=== Written exercise ===
Output every line below exactly.

** BEGIN Source excerpt **

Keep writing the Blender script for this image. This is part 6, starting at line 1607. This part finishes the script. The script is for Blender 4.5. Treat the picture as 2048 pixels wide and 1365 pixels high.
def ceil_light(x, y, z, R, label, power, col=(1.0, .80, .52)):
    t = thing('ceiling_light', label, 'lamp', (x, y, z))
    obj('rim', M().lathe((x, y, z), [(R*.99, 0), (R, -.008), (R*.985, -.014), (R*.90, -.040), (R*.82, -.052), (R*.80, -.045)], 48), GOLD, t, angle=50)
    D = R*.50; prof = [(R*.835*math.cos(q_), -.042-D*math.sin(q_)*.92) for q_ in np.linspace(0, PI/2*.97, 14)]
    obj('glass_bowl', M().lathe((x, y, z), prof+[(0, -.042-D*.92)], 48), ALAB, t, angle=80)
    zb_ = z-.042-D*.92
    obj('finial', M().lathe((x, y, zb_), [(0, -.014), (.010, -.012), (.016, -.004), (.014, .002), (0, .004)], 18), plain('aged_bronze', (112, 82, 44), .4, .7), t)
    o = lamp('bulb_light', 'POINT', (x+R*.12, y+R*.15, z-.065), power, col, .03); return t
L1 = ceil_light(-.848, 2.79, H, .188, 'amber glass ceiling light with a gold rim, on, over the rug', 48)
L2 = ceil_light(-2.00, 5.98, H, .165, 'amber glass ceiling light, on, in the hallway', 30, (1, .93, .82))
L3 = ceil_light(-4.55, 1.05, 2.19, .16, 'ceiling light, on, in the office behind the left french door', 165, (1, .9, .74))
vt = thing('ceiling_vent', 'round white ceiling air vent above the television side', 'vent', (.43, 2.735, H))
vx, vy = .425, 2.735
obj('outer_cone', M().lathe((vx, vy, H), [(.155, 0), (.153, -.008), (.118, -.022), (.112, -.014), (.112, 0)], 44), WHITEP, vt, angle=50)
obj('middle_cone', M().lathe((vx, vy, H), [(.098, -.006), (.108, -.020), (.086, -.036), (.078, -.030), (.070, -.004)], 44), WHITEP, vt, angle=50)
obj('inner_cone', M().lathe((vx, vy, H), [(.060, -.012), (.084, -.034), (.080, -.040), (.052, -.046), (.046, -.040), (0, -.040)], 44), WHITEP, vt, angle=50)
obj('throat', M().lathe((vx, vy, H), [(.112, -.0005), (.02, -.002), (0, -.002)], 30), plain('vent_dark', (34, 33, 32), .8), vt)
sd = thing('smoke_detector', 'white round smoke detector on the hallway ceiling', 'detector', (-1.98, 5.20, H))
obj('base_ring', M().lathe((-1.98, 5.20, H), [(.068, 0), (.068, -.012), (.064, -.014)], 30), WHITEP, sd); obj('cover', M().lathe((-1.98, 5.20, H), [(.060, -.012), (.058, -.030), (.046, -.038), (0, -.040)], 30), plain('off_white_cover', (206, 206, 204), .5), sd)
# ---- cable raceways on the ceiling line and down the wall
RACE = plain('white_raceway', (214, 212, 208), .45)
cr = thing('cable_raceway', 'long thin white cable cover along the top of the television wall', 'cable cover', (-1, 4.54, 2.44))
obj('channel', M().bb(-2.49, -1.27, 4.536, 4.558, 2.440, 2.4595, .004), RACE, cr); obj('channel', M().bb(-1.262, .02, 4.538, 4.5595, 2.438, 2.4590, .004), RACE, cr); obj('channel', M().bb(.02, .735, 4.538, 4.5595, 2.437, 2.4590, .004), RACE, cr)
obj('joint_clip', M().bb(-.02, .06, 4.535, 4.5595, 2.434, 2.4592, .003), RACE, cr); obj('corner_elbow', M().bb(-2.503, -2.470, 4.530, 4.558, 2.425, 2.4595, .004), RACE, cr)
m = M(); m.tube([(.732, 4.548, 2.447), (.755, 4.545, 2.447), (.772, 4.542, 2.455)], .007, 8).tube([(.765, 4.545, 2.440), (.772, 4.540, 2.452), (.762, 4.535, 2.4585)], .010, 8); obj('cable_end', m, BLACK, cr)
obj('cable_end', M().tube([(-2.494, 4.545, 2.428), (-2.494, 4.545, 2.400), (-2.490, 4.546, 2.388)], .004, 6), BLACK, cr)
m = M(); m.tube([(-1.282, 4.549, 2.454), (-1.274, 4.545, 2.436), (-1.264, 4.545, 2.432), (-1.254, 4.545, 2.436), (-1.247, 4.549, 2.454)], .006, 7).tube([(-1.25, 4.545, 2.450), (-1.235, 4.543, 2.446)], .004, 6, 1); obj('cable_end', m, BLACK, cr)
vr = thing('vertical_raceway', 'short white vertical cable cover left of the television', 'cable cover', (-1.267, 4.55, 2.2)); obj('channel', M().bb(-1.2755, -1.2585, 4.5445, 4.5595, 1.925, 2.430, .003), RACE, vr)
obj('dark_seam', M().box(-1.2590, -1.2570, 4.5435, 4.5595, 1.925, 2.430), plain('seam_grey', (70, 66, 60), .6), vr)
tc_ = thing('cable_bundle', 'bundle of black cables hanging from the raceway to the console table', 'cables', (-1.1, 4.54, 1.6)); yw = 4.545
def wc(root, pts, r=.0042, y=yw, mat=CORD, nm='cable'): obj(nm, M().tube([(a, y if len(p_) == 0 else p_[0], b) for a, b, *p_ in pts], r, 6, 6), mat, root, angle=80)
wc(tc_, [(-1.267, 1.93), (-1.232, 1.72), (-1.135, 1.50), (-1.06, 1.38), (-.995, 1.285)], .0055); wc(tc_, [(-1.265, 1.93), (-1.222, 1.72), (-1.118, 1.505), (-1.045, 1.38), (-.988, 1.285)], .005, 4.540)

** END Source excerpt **

=== Reply to the task ===
Keep writing the Blender script for this image. This is part 6, starting at line 1607. This part finishes the script. The script is for Blender 4.5. Treat the picture as 2048 pixels wide and 1365 pixels high.
def ceil_light(x, y, z, R, label, power, col=(1.0, .80, .52)):
    t = thing('ceiling_light', label, 'lamp', (x, y, z))
    obj('rim', M().lathe((x, y, z), [(R*.99, 0), (R, -.008), (R*.985, -.014), (R*.90, -.040), (R*.82, -.052), (R*.80, -.045)], 48), GOLD, t, angle=50)
    D = R*.50; prof = [(R*.835*math.cos(q_), -.042-D*math.sin(q_)*.92) for q_ in np.linspace(0, PI/2*.97, 14)]
    obj('glass_bowl', M().lathe((x, y, z), prof+[(0, -.042-D*.92)], 48), ALAB, t, angle=80)
    zb_ = z-.042-D*.92
    obj('finial', M().lathe((x, y, zb_), [(0, -.014), (.010, -.012), (.016, -.004), (.014, .002), (0, .004)], 18), plain('aged_bronze', (112, 82, 44), .4, .7), t)
    o = lamp('bulb_light', 'POINT', (x+R*.12, y+R*.15, z-.065), power, col, .03); return t
L1 = ceil_light(-.848, 2.79, H, .188, 'amber glass ceiling light with a gold rim, on, over the rug', 48)
L2 = ceil_light(-2.00, 5.98, H, .165, 'amber glass ceiling light, on, in the hallway', 30, (1, .93, .82))
L3 = ceil_light(-4.55, 1.05, 2.19, .16, 'ceiling light, on, in the office behind the left french door', 165, (1, .9, .74))
vt = thing('ceiling_vent', 'round white ceiling air vent above the television side', 'vent', (.43, 2.735, H))
vx, vy = .425, 2.735
obj('outer_cone', M().lathe((vx, vy, H), [(.155, 0), (.153, -.008), (.118, -.022), (.112, -.014), (.112, 0)], 44), WHITEP, vt, angle=50)
obj('middle_cone', M().lathe((vx, vy, H), [(.098, -.006), (.108, -.020), (.086, -.036), (.078, -.030), (.070, -.004)], 44), WHITEP, vt, angle=50)
obj('inner_cone', M().lathe((vx, vy, H), [(.060, -.012), (.084, -.034), (.080, -.040), (.052, -.046), (.046, -.040), (0, -.040)], 44), WHITEP, vt, angle=50)
obj('throat', M().lathe((vx, vy, H), [(.112, -.0005), (.02, -.002), (0, -.002)], 30), plain('vent_dark', (34, 33, 32), .8), vt)
sd = thing('smoke_detector', 'white round smoke detector on the hallway ceiling', 'detector', (-1.98, 5.20, H))
obj('base_ring', M().lathe((-1.98, 5.20, H), [(.068, 0), (.068, -.012), (.064, -.014)], 30), WHITEP, sd); obj('cover', M().lathe((-1.98, 5.20, H), [(.060, -.012), (.058, -.030), (.046, -.038), (0, -.040)], 30), plain('off_white_cover', (206, 206, 204), .5), sd)
# ---- cable raceways on the ceiling line and down the wall
RACE = plain('white_raceway', (214, 212, 208), .45)
cr = thing('cable_raceway', 'long thin white cable cover along the top of the television wall', 'cable cover', (-1, 4.54, 2.44))
obj('channel', M().bb(-2.49, -1.27, 4.536, 4.558, 2.440, 2.4595, .004), RACE, cr); obj('channel', M().bb(-1.262, .02, 4.538, 4.5595, 2.438, 2.4590, .004), RACE, cr); obj('channel', M().bb(.02, .735, 4.538, 4.5595, 2.437, 2.4590, .004), RACE, cr)
obj('joint_clip', M().bb(-.02, .06, 4.535, 4.5595, 2.434, 2.4592, .003), RACE, cr); obj('corner_elbow', M().bb(-2.503, -2.470, 4.530, 4.558, 2.425, 2.4595, .004), RACE, cr)
m = M(); m.tube([(.732, 4.548, 2.447), (.755, 4.545, 2.447), (.772, 4.542, 2.455)], .007, 8).tube([(.765, 4.545, 2.440), (.772, 4.540, 2.452), (.762, 4.535, 2.4585)], .010, 8); obj('cable_end', m, BLACK, cr)
obj('cable_end', M().tube([(-2.494, 4.545, 2.428), (-2.494, 4.545, 2.400), (-2.490, 4.546, 2.388)], .004, 6), BLACK, cr)
m = M(); m.tube([(-1.282, 4.549, 2.454), (-1.274, 4.545, 2.436), (-1.264, 4.545, 2.432), (-1.254, 4.545, 2.436), (-1.247, 4.549, 2.454)], .006, 7).tube([(-1.25, 4.545, 2.450), (-1.235, 4.543, 2.446)], .004, 6, 1); obj('cable_end', m, BLACK, cr)
vr = thing('vertical_raceway', 'short white vertical cable cover left of the television', 'cable cover', (-1.267, 4.55, 2.2)); obj('channel', M().bb(-1.2755, -1.2585, 4.5445, 4.5595, 1.925, 2.430, .003), RACE, vr)
obj('dark_seam', M().box(-1.2590, -1.2570, 4.5435, 4.5595, 1.925, 2.430), plain('seam_grey', (70, 66, 60), .6), vr)
tc_ = thing('cable_bundle', 'bundle of black cables hanging from the raceway to the console table', 'cables', (-1.1, 4.54, 1.6)); yw = 4.545
def wc(root, pts, r=.0042, y=yw, mat=CORD, nm='cable'): obj(nm, M().tube([(a, y if len(p_) == 0 else p_[0], b) for a, b, *p_ in pts], r, 6, 6), mat, root, angle=80)
wc(tc_, [(-1.267, 1.93), (-1.232, 1.72), (-1.135, 1.50), (-1.06, 1.38), (-.995, 1.285)], .0055); wc(tc_, [(-1.265, 1.93), (-1.222, 1.72), (-1.118, 1.505), (-1.045, 1.38), (-.988, 1.285)], .005, 4.540)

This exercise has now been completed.